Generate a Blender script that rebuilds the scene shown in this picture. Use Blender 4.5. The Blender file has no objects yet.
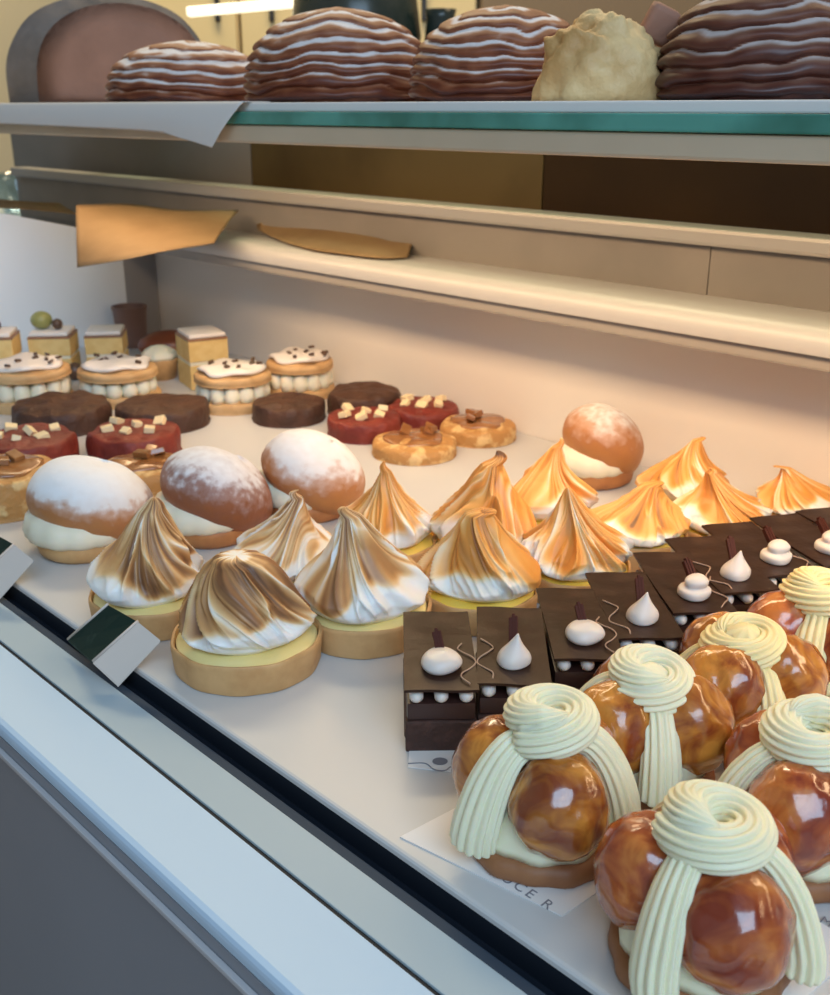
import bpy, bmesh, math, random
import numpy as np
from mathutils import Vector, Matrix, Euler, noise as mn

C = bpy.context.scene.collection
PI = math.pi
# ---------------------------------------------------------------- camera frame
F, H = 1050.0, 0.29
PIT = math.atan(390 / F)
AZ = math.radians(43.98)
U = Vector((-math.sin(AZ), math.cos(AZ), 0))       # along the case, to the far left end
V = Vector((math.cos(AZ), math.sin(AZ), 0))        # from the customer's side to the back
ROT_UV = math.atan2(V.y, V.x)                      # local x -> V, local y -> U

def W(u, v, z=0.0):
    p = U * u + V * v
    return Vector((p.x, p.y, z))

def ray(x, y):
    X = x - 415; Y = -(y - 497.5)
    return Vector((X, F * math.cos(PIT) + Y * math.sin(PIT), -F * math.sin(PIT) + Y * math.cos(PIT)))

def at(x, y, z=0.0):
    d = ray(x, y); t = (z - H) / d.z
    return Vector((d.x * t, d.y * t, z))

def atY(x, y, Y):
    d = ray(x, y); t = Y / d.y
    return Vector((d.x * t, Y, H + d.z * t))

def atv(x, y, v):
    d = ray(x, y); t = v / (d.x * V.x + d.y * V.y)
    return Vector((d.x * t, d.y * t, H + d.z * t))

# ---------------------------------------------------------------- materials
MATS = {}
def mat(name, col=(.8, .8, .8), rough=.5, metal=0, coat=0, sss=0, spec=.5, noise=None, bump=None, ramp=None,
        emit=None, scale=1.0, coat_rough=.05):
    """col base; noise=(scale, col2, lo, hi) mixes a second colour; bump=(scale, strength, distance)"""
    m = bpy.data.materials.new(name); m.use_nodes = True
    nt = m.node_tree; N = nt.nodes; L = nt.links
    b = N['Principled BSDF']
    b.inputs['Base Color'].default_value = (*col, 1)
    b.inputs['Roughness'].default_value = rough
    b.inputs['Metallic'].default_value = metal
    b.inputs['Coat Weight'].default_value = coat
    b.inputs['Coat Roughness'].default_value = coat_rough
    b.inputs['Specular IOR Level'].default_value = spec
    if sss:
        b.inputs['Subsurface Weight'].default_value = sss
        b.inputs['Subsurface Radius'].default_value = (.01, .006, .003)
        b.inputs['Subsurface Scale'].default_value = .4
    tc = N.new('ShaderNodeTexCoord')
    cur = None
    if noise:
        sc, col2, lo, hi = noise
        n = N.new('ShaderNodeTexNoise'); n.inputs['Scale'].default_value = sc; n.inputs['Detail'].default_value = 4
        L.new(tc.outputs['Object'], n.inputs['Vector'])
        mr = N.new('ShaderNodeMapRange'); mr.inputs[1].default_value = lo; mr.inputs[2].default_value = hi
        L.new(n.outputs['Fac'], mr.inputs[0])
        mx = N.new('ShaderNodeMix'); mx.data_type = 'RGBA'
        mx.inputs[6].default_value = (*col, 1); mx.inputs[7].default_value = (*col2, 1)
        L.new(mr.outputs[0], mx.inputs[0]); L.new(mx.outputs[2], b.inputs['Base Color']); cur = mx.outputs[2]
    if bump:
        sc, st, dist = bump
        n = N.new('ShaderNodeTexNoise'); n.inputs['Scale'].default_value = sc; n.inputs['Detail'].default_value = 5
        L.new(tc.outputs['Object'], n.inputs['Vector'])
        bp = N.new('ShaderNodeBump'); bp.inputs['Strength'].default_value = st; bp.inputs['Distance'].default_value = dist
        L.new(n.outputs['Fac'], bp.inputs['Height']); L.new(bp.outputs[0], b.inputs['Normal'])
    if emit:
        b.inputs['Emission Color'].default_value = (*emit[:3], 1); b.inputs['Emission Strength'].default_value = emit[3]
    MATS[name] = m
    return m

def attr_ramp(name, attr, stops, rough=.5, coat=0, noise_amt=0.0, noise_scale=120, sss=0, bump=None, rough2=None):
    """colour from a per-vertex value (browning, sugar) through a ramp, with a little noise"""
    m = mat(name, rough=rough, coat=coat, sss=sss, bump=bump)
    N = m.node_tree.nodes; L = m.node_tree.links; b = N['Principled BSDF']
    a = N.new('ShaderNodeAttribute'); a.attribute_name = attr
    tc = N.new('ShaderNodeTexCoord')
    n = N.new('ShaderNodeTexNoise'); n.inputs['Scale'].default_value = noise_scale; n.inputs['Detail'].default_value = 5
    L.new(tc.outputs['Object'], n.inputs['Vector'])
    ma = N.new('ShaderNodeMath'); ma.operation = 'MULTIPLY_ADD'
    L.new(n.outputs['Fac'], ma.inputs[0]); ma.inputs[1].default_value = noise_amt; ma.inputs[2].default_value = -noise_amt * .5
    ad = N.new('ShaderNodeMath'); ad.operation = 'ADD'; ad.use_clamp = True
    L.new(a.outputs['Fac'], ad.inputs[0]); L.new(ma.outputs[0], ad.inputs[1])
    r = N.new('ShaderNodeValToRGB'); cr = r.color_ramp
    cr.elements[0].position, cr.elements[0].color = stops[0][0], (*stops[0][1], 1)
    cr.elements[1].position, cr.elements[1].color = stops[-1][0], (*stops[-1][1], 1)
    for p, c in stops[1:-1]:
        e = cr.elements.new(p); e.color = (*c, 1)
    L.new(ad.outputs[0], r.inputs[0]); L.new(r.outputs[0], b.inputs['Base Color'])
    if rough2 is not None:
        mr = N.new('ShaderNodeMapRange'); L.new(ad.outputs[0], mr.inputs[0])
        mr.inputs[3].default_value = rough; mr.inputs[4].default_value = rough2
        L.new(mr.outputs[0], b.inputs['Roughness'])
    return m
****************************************
▶ EXERCISE GOAL
Leave out the pictures and retype every line above exactly.

▶ FULL RESPONSE
Generate a Blender script that rebuilds the scene shown in this picture. Use Blender 4.5. The Blender file has no objects yet.
import bpy, bmesh, math, random
import numpy as np
from mathutils import Vector, Matrix, Euler, noise as mn

C = bpy.context.scene.collection
PI = math.pi
# ---------------------------------------------------------------- camera frame
F, H = 1050.0, 0.29
PIT = math.atan(390 / F)
AZ = math.radians(43.98)
U = Vector((-math.sin(AZ), math.cos(AZ), 0))       # along the case, to the far left end
V = Vector((math.cos(AZ), math.sin(AZ), 0))        # from the customer's side to the back
ROT_UV = math.atan2(V.y, V.x)                      # local x -> V, local y -> U

def W(u, v, z=0.0):
    p = U * u + V * v
    return Vector((p.x, p.y, z))

def ray(x, y):
    X = x - 415; Y = -(y - 497.5)
    return Vector((X, F * math.cos(PIT) + Y * math.sin(PIT), -F * math.sin(PIT) + Y * math.cos(PIT)))

def at(x, y, z=0.0):
    d = ray(x, y); t = (z - H) / d.z
    return Vector((d.x * t, d.y * t, z))

def atY(x, y, Y):
    d = ray(x, y); t = Y / d.y
    return Vector((d.x * t, Y, H + d.z * t))

def atv(x, y, v):
    d = ray(x, y); t = v / (d.x * V.x + d.y * V.y)
    return Vector((d.x * t, d.y * t, H + d.z * t))

# ---------------------------------------------------------------- materials
MATS = {}
def mat(name, col=(.8, .8, .8), rough=.5, metal=0, coat=0, sss=0, spec=.5, noise=None, bump=None, ramp=None,
        emit=None, scale=1.0, coat_rough=.05):
    """col base; noise=(scale, col2, lo, hi) mixes a second colour; bump=(scale, strength, distance)"""
    m = bpy.data.materials.new(name); m.use_nodes = True
    nt = m.node_tree; N = nt.nodes; L = nt.links
    b = N['Principled BSDF']
    b.inputs['Base Color'].default_value = (*col, 1)
    b.inputs['Roughness'].default_value = rough
    b.inputs['Metallic'].default_value = metal
    b.inputs['Coat Weight'].default_value = coat
    b.inputs['Coat Roughness'].default_value = coat_rough
    b.inputs['Specular IOR Level'].default_value = spec
    if sss:
        b.inputs['Subsurface Weight'].default_value = sss
        b.inputs['Subsurface Radius'].default_value = (.01, .006, .003)
        b.inputs['Subsurface Scale'].default_value = .4
    tc = N.new('ShaderNodeTexCoord')
    cur = None
    if noise:
        sc, col2, lo, hi = noise
        n = N.new('ShaderNodeTexNoise'); n.inputs['Scale'].default_value = sc; n.inputs['Detail'].default_value = 4
        L.new(tc.outputs['Object'], n.inputs['Vector'])
        mr = N.new('ShaderNodeMapRange'); mr.inputs[1].default_value = lo; mr.inputs[2].default_value = hi
        L.new(n.outputs['Fac'], mr.inputs[0])
        mx = N.new('ShaderNodeMix'); mx.data_type = 'RGBA'
        mx.inputs[6].default_value = (*col, 1); mx.inputs[7].default_value = (*col2, 1)
        L.new(mr.outputs[0], mx.inputs[0]); L.new(mx.outputs[2], b.inputs['Base Color']); cur = mx.outputs[2]
    if bump:
        sc, st, dist = bump
        n = N.new('ShaderNodeTexNoise'); n.inputs['Scale'].default_value = sc; n.inputs['Detail'].default_value = 5
        L.new(tc.outputs['Object'], n.inputs['Vector'])
        bp = N.new('ShaderNodeBump'); bp.inputs['Strength'].default_value = st; bp.inputs['Distance'].default_value = dist
        L.new(n.outputs['Fac'], bp.inputs['Height']); L.new(bp.outputs[0], b.inputs['Normal'])
    if emit:
        b.inputs['Emission Color'].default_value = (*emit[:3], 1); b.inputs['Emission Strength'].default_value = emit[3]
    MATS[name] = m
    return m

def attr_ramp(name, attr, stops, rough=.5, coat=0, noise_amt=0.0, noise_scale=120, sss=0, bump=None, rough2=None):
    """colour from a per-vertex value (browning, sugar) through a ramp, with a little noise"""
    m = mat(name, rough=rough, coat=coat, sss=sss, bump=bump)
    N = m.node_tree.nodes; L = m.node_tree.links; b = N['Principled BSDF']
    a = N.new('ShaderNodeAttribute'); a.attribute_name = attr
    tc = N.new('ShaderNodeTexCoord')
    n = N.new('ShaderNodeTexNoise'); n.inputs['Scale'].default_value = noise_scale; n.inputs['Detail'].default_value = 5
    L.new(tc.outputs['Object'], n.inputs['Vector'])
    ma = N.new('ShaderNodeMath'); ma.operation = 'MULTIPLY_ADD'
    L.new(n.outputs['Fac'], ma.inputs[0]); ma.inputs[1].default_value = noise_amt; ma.inputs[2].default_value = -noise_amt * .5
    ad = N.new('ShaderNodeMath'); ad.operation = 'ADD'; ad.use_clamp = True
    L.new(a.outputs['Fac'], ad.inputs[0]); L.new(ma.outputs[0], ad.inputs[1])
    r = N.new('ShaderNodeValToRGB'); cr = r.color_ramp
    cr.elements[0].position, cr.elements[0].color = stops[0][0], (*stops[0][1], 1)
    cr.elements[1].position, cr.elements[1].color = stops[-1][0], (*stops[-1][1], 1)
    for p, c in stops[1:-1]:
        e = cr.elements.new(p); e.color = (*c, 1)
    L.new(ad.outputs[0], r.inputs[0]); L.new(r.outputs[0], b.inputs['Base Color'])
    if rough2 is not None:
        mr = N.new('ShaderNodeMapRange'); L.new(ad.outputs[0], mr.inputs[0])
        mr.inputs[3].default_value = rough; mr.inputs[4].default_value = rough2
        L.new(mr.outputs[0], b.inputs['Roughness'])
    return m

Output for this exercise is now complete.